Ex-farmhand grew seed company into big business

10/24/2001

FREMONT - B.J. “Jack” Gries, 94, a farmhand who parlayed a two-week course at Ohio State University into a business selling agricultural seed in more than a half-dozen states, died of apparent pneumonia yesterday in Countryside Continuing Care Center.

Mr. Gries was president of Gries Seed Farms, Inc., a business he founded in 1945 on U.S. 6 just east of here, Georgena Edmonds, his daughter, said. The company has offices and processing plants here and in Green Springs, Ohio, plus about 17 farms in Sandusky and Seneca counties that grow seed for the firm, she said.
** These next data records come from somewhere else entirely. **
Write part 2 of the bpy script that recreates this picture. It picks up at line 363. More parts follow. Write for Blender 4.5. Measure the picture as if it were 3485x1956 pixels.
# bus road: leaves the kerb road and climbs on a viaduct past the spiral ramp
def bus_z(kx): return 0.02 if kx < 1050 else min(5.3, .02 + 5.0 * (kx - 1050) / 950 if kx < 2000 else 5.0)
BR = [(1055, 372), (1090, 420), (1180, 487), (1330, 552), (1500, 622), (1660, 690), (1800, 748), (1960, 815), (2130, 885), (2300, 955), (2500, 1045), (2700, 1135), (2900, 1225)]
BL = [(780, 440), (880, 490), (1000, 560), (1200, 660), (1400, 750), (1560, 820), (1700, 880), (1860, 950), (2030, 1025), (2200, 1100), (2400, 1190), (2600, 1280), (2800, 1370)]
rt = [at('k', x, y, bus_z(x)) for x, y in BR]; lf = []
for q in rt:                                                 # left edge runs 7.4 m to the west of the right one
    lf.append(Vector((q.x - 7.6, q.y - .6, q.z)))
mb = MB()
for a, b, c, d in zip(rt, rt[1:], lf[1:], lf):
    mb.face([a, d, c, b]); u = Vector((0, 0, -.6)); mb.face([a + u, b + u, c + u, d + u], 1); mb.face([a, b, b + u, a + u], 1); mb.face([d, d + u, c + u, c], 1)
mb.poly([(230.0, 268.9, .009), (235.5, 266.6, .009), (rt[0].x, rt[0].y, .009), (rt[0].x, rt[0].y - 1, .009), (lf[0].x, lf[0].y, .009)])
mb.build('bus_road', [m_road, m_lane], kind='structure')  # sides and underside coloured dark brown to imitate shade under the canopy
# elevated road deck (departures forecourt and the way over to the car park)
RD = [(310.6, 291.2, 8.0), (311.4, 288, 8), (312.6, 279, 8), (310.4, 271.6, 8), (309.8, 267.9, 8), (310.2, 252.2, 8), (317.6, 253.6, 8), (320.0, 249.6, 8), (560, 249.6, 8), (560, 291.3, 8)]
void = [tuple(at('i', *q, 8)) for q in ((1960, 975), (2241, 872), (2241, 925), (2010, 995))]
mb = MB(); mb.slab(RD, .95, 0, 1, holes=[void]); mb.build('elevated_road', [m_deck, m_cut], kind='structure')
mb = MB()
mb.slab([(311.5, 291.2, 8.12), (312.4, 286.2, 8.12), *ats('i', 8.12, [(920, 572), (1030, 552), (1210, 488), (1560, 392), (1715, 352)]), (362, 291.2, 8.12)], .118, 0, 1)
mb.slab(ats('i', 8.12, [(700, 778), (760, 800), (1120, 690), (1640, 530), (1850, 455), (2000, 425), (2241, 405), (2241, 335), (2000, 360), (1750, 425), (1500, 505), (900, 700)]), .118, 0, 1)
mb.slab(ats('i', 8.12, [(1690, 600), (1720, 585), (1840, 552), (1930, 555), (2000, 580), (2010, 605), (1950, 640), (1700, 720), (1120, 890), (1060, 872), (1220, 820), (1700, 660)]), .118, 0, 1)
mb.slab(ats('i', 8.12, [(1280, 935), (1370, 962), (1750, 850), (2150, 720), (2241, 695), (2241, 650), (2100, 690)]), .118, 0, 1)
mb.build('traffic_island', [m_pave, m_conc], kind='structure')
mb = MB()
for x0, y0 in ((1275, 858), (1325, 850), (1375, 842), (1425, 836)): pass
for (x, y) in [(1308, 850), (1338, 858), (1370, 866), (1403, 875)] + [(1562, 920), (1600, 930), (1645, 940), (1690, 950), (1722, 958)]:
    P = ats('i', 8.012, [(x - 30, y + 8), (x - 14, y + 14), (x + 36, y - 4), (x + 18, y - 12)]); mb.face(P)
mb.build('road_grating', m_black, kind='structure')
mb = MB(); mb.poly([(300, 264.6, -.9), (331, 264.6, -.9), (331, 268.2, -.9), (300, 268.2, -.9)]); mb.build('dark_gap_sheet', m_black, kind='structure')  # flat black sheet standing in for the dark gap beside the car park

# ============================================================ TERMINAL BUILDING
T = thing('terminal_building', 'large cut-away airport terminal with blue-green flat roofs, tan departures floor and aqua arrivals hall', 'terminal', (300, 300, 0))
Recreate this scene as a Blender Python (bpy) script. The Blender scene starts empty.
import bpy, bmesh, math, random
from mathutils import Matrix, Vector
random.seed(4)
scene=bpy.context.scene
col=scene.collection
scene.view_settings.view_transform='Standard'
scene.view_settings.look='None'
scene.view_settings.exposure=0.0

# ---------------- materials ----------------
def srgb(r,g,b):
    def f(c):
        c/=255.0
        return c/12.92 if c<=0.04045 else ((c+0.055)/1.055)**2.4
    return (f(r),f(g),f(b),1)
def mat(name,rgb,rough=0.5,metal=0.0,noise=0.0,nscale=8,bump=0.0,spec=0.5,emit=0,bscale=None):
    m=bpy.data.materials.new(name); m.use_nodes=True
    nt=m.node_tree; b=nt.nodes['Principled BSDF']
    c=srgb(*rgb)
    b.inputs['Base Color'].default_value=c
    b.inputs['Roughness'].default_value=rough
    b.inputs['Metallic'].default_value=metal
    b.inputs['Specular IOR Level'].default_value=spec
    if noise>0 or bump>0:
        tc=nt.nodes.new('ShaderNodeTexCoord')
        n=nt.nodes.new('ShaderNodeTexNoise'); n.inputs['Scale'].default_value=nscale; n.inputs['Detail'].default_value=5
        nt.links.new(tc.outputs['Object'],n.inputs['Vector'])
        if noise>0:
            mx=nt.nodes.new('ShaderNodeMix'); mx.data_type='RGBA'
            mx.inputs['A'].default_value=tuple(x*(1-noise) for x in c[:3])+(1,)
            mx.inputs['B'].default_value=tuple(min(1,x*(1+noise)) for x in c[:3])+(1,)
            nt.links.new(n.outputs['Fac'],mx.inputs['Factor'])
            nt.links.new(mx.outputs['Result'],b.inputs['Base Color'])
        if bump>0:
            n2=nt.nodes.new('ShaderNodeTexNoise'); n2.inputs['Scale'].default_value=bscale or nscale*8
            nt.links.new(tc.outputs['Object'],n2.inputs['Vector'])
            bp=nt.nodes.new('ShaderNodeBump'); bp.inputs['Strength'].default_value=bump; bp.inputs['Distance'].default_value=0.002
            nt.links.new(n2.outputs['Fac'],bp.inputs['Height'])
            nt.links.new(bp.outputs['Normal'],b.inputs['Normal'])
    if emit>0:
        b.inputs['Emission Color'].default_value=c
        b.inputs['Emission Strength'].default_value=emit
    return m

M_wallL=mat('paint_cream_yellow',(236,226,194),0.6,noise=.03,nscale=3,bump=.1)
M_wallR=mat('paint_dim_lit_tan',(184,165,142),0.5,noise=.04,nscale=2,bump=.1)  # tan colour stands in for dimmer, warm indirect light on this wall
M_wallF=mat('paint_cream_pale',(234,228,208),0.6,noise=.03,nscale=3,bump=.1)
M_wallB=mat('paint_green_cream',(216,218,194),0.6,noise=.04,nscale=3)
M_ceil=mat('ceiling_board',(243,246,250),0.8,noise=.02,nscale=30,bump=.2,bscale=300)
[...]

Mr. Gries once told a reporter: “I have a fancy office in the back, but I once knew a businessman who kept his office up front and said, `I want to see them coming and going.' I feel the same way, so I sit out here.”

Until recently, he still went to the office daily.

Mr. Gries was a farmhand in 1934 when his employer, a Fremont high school teacher named George Bloom, offered to send him to OSU for a short course on hybrid corn. He jumped at the chance and, in 1935, went into the seed business with Mr. Bloom. Mr. Gries planted an eighth of an acre of certified seed corn developed by researchers at OSU to get the business under way.

But farmers were skeptical of the quality of the university seed, Mrs. Edmonds said. For the first year or so, her father gave away seed to farmers. “They found it yielded more corn, so they started buying it.”

In 1942, the firm of Gries and Bloom moved to the present headquarters on 160 acres. Three years later, Mr. Gries formed his own company. In 1957, the firm bought Fangboner Seed Co. of Fremont, and two years after that, he bought Ohio & Michigan Seed Co. of Green Springs.

His first wife, Gladys, whom he married in 1928, died in 1971.

Surviving are his second wife, Gladys, whom he married in 1972; daughters, Virginia Biehler, Geraldine Hahn, and Georgena Edmonds; stepdaughter, Barbara Barrows; eight grandchildren; 15 great-grandchildren; a great-great-grandchild; two step-grandchildren, and two-step-great-grandchildren.

Services will be at 11 a.m. Friday in Grace Community Church. The body will be in the Keller-Ochs-Koch Funeral Home after 7 tonight. The family requests tributes to Gideon International or Countryside Continuing Care Center.